Caitlin Duncan was terrified.
She'd already been assaulted, twice, by the mobs that gathered near Cologne's train station on New Year's Eve.
Then she heard a voice in German. He was a Syrian refugee.
He was coming to her aid.
"He came up to me and said, 'Kann ich dir helfen?' which in German is 'Can I help you?'" Duncan says. "He made sure to keep a distance between us, and he looked really concerned."
To say she was uncertain would be an understatement. "At this point, I had been attacked for the second time by this larger group, groped all over my body, my hair pulled."
The world knows of the attacks on scores of women as Cologne brought in the New Year. But the story of 5-foot-2 American neuroscience student — and her Muslim rescuers — stands out.
At that moment, she was sobbing, disheveled, distraught. Separated from her German boyfriend and her cellphone. And it became clear to her new Syrian protector that she knew limited German. So the Syrian man went to get his friend, Hesham Ahmad Mohammad, who spoke English.
The men volunteered to help Duncan locate her boyfriend.
"They first said, 'OK, you can use our phone,'" she says, adding that in the craziness of the moment she couldn't remember her boyfriend's number.
Then they went one step further: They offered Duncan 70 euros for a taxi back to her boyfriend's home. But she wanted to stay and keep looking for her friend.
"I helped her because she was alone, and she was crying," says Hesham Ahmad Mohammad. "I take hand of Caitlin. I make Caitlin behind me and I speak with high voice, saying, 'If you want problem, I can make problem.' My friends hear my voice, they came to me, to be beside me. First of all I say to them, 'We must make circle about Caitlin because somebody tried to kiss her or to touch her, she didn't need that again.' Because I am Muslim, I cannot leave anybody who needs help alone. From my story people know there are good refugees, good people. They will help anybody."
Hesham and his friends found Duncan's companion based on her description of the bag he was carrying. Then they chatted, and struck up a friendship. Hesham told Duncan he's a former primary school teacher from the northern Syrian city of Aleppo. He left a wife and two sons behind in Turkey. He's waiting to hear the results of his asylum application.

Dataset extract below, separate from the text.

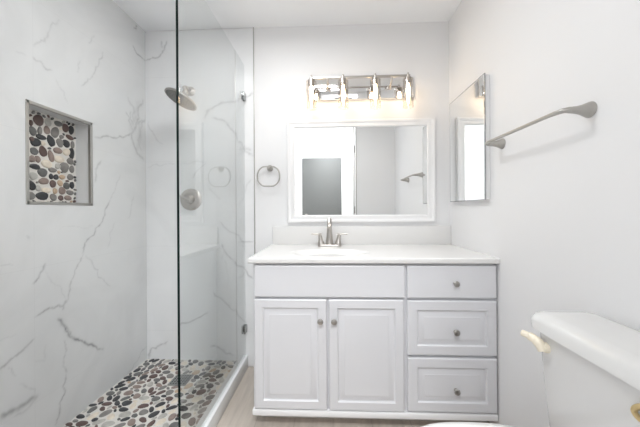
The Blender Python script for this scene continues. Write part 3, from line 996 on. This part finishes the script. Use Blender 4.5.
# flush lever near the far end of the tank front
bm = bm_new()
lathe(bm, (.6315, .853, .690), (-1, 0, 0), [(0, .015), (.008, .0145), (.014, .011), (.015, .0005)], 20)
tube(bm, smooth_path([(.621, .853, .682), (.615, .858, .697), (.609, .868, .706), (.603, .886, .710), (.598, .908, .709)]), [.013] * 8 + [.013] * 8 + [.0115] * 8 + [.009] * 9, 14, squash=(.8, 1.1))
link('flush_lever', bm, M['cream'], to)
bm = bm_new()
tube(bm, smooth_path([(.630, .590, .700), (.624, .599, .694), (.621, .604, .685), (.622, .604, .677), (.626, .599, .669), (.632, .590, .664)]), .0055, 12)
link('gold_fitting', bm, M['brass'], to)

def egg(cx, hx, hy, z, n=44, p=2.25, blunt=0.0):
    """oval ring, rounder towards the front (-x)"""
    out = []
    for k in range(n):
        a = 2 * math.pi * k / n
        c, s = math.cos(a), math.sin(a)
        x = hx * math.copysign(abs(c) ** (2 / p), c)
        y = hy * math.copysign(abs(s) ** (2 / p), s) * (1 + blunt * c)
        out.append((cx + x, TCY + y, z))
    return out
bm = bm_new()
loft(bm, [egg(.455, .215, .105, 0.0), egg(.455, .213, .105, .02), egg(.47, .185, .095, .06), egg(.47, .18, .10, .14), egg(.44, .215, .135, .24), egg(.405, .245, .168, .33), egg(.395, .252, .183, .397), egg(.395, .252, .185, .414), egg(.395, .240, .172, .417)])
box(bm, (.56, TCY - .11, .30), (.795, TCY + .11, .410), .02)
link('bowl', bm, M['ceramic'], to, angle=50)
bm = bm_new()
loft(bm, [egg(.407, .222, .186, 0.4175, p=2.8), egg(.407, .229, .193, 0.4210, p=2.8), egg(.407, .229, .193, 0.4320, p=2.8), egg(.407, .223, .187, 0.4365, p=2.8)])
link('seat_ring', bm, M['seat'], to, angle=50)
bm = bm_new()
loft(bm, [egg(.407, .225, .189, 0.4375, p=2.8), egg(.407, .232, .196, 0.4420, p=2.8), egg(.407, .232, .196, 0.4520, p=2.8), egg(.407, .227, .191, 0.4600, p=2.8), egg(.407, .22, .17, 0.4645, p=2.8), egg(.407, .15, .11, 0.4675, p=2.8), egg(.407, .05, .035, 0.4685, p=2.8)])
link('seat_lid', bm, M['seat'], to, angle=50)
for s in (-1, 1):
    bm = bm_new()
    box(bm, (.606, TCY + s * .075 - .02, .414), (.634, TCY + s * .075 + .02, 0.452), .006)
    link('hinge', bm, M['seat'], to)

# ------------------------------------------------------------------ added ceiling lamps, out of view, housing the fill lights
for nm, lb, xx, yy, zz in (('added_fill_lamp', 'round white added fill lamp on the unseen bathroom ceiling', -0.30, 1.12, ZC),
                       ('added_fill_lamp', 'round white added fill lamp on the unseen bedroom ceiling beyond the doorway', 0.02, -0.55, ZB)):
    cl = thing(nm, lb, 'ceiling light', (xx, yy, zz))
    bm = bm_new()
    lathe(bm, (xx, yy, zz), (0, 0, -1), [(0, .25), (.03, .25), (.034, .24)], 40)
    link('fill_lamp_base', bm, M['trim'], cl)
    bm = bm_new()
    lathe(bm, (xx, yy, zz - .0345), (0, 0, -1), [(0, .238), (.010, .232), (.018, .19), (.022, .10), (.023, .001)], 40)
    link('fill_lamp_diffuser', bm, M['diffuser'], cl)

Looking back on the evening, Duncan says she understands the fear and anger many German women feel in the aftermath of the New Year's Eve assaults.
"I do think however it should be directed at the individuals, those people specifically who committed the crime," she says, "And not generalize it to an entire group of people based on a religion or a country of citizenship."
Duncan says she hopes her story will provide nuance for those who would paint all the newcomers to Germany with the same brush.